Undersea Cable Sabotage

“The global internet has physical chokepoints on the ocean floor.” Undersea cable sabotage refers to intentional damage, interference, or coercive targeting of submarine communications cables that carry most international internet and data traffic. The concept matters because digital dependence rests on infrastructure that is physically concentrated and hard to replace quickly.

Executive Summary

Undersea cable sabotage describes deliberate attacks or hostile interference against submarine cable systems and their landing points. These cables carry financial transactions, cloud traffic, government communications, and commercial data flows, making them strategic infrastructure rather than merely private telecom assets. The term matters now because geopolitical competition has turned previously obscure infrastructure into a security concern. Incidents in the Baltic Sea and Red Sea corridors between 2023 and 2024 sharpened official attention to cable vulnerability, repair capacity, and surveillance around maritime chokepoints.

The Strategic Mechanism

  • Cables are attractive targets because they concentrate enormous volumes of traffic in a limited number of routes and landing stations.
  • Sabotage can be kinetic, covert, or hybrid, ranging from ship-anchor damage to covert manipulation around cable routes.
  • Even localized disruption can reroute traffic, slow services, increase latency, and raise insurance and repair costs.
  • The strategic effect comes from uncertainty: states and firms may not know immediately whether a break was accidental, negligent, or hostile.
  • Protection depends on redundancy, maritime domain awareness, repair ships, and cooperation among governments and private operators.

Market & Policy Impact

  • Raises telecom, insurance, and maintenance costs for cable operators and coastal states.
  • Pushes governments to classify cable systems as strategic infrastructure with higher security oversight.
  • Increases interest in route diversification, satellite backup, and regional data resilience.
  • Strengthens the link between maritime security and digital economy policy.
  • Creates new scrutiny of ownership, repair capacity, and foreign participation in cable projects.

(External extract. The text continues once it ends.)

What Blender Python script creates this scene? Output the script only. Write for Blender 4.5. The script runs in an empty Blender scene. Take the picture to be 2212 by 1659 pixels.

Modern Case Study: Baltic Disruptions and Infrastructure Anxiety, 2023-2024

Between late 2023 and 2024, damage to subsea infrastructure in the Baltic region intensified European concern about the security of undersea cables and pipelines. Finnish, Estonian, Swedish, and other authorities investigated incidents affecting seabed assets, while NATO stepped up monitoring and discussion of critical maritime infrastructure protection. The cable issue mattered because around 95 percent of intercontinental data traffic is generally understood to move through submarine cables, yet repair capacity is limited and geographically uneven. The incidents did not need to produce a total communications blackout to carry strategic effect. Even partial damage triggered military attention, legal investigation, and private-sector contingency planning. By 2024, officials were increasingly treating cable security as a combined problem of maritime surveillance, infrastructure resilience, and geopolitical signaling rather than as a narrow telecom maintenance issue.